Tanto spazio non solo al doping ma alla relazione con la pattinatrice azzurra Carolina Kostner.
Mi ha mandato un messaggio per invitarmi a una festa a Ortisei, per l’argento di Göteborg: il suo primo, vero, grande successo. Ancora non ci conoscevamo. Le ho risposto che dovevo allenarmi e, per non fare brutta figura, mi sono offerto di andare a trovarla a Torino. Dopo una pizza e due bottiglie bevute quasi da solo, le ho rovesciato il drink addosso. Abbiamo fatto le cinque del mattino. Eravamo in sintonia. La mia solitudine era molto simile alla sua.
E poi l’incubo vissuto che alla fine, dopo il no del Tas di Losanna, gli ha chiuso anche le porte di Tokyo 2020 fino allla scelta di pubblicare il libro.
Convocato #AlexSchwazer che ci racconta cosa ha scritto nel suo libro appena uscito per @feltrinellied "Dopo il traguardo"?️"Ho cercato di mettere i pensieri di allora su carta. Pensi in maniera dura, prendi decisioni drastiche, quindi devi scrivere in maniera dura" pic.twitter.com/U5bYCEygdX
— Tutti Convocati (@tutticonvocati) November 16, 2021
In un’intervista a Corriere del Veneto ha spiegato: “Ho dato il libro a Sandro (Donati, ndr.), il mio allenatore, a Gerhard (Brandstätter, ndr.), il mio avvocato, chiarendo subito: non aspettatevi un libro d’inchiesta perché parlo solo della mia vita. Non sarei riuscito a trovare la motivazione per scrivere cinquanta pagine su come ho vinto a Pechino, sul doping o su quello che è successo a Rio nel 2016. Molti punti cruciali della mia storia sono stato volutamente soft: non volevo che la mia autobiografia ospitasse pensieri di odio e rancore. Non ho concesso spazio alle persone che mi hanno ferito o a chi è salito sul carro del vincitore per poi scendere appena le cose sono andate male”.
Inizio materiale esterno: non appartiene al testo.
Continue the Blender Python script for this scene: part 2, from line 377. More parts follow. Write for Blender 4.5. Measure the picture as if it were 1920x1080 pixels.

E infine ora la luce: “Solo ora ne sono uscito. Sono sopravvissuto a un’imboscata, una macchinazione subdola e crudele che in altri momenti mi avrebbe annientato. Ancora oggi, a distanza di cinque anni, non so come ho fatto a mantenere l’equilibrio. Questa è la storia che voglio raccontare”.